Of course, the Church is not the same as secular society.  Yet, insofar as the Church is a human organization, the dynamics of what happens among actual people may be similar when adaptations are unreflectively made and change spirals uncontrollably in a revolutionary rather than reformist direction.

So real reform is never easy and cannot be implemented unreflectively. It requires  what religious language calls discernment. Hence, the importance of paying careful attention to Pope Francis' recent remarks on the subject.


“This discernment takes time. For example, many think that changes and reforms can take place in a short time. I believe that we always need time to lay the foundations for real, effective change. And this is the time of discernment. Sometimes discernment instead urges us to do precisely what you had at first thought you would do later. And that is what has happened to me in recent months. Discernment is always done in the presence of the Lord, looking at the signs, listening to the things that happen, the feeling of the people, especially the poor. My choices, including those related to the day-to-day aspects of life, like the use of a modest car, are related to a spiritual discernment that responds to a need that arises from looking at things, at people and from reading the signs of the times. Discernment in the Lord guides me in my way of governing.

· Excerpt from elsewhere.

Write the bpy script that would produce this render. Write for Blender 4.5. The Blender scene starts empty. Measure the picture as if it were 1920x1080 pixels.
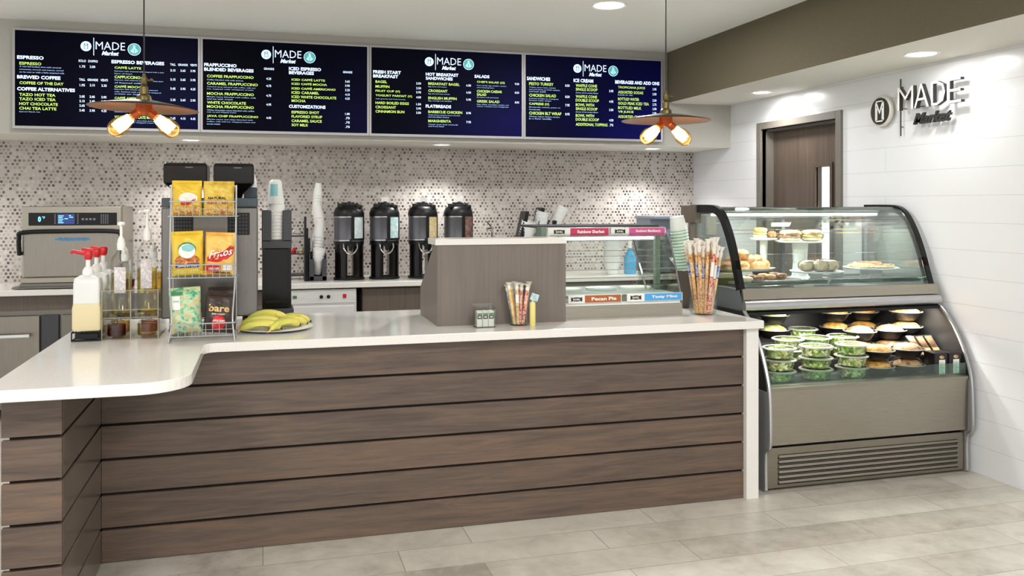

“But I am always wary of decisions made hastily. I am always wary of the first decision, that is, the first thing that comes to my mind if I have to make a decision. This is usually the wrong thing. I have to wait and assess, looking deep into myself, taking the necessary time. The wisdom of discernment redeems the necessary ambiguity of life and helps us find the most appropriate means, which do not always coincide with what looks great and strong.”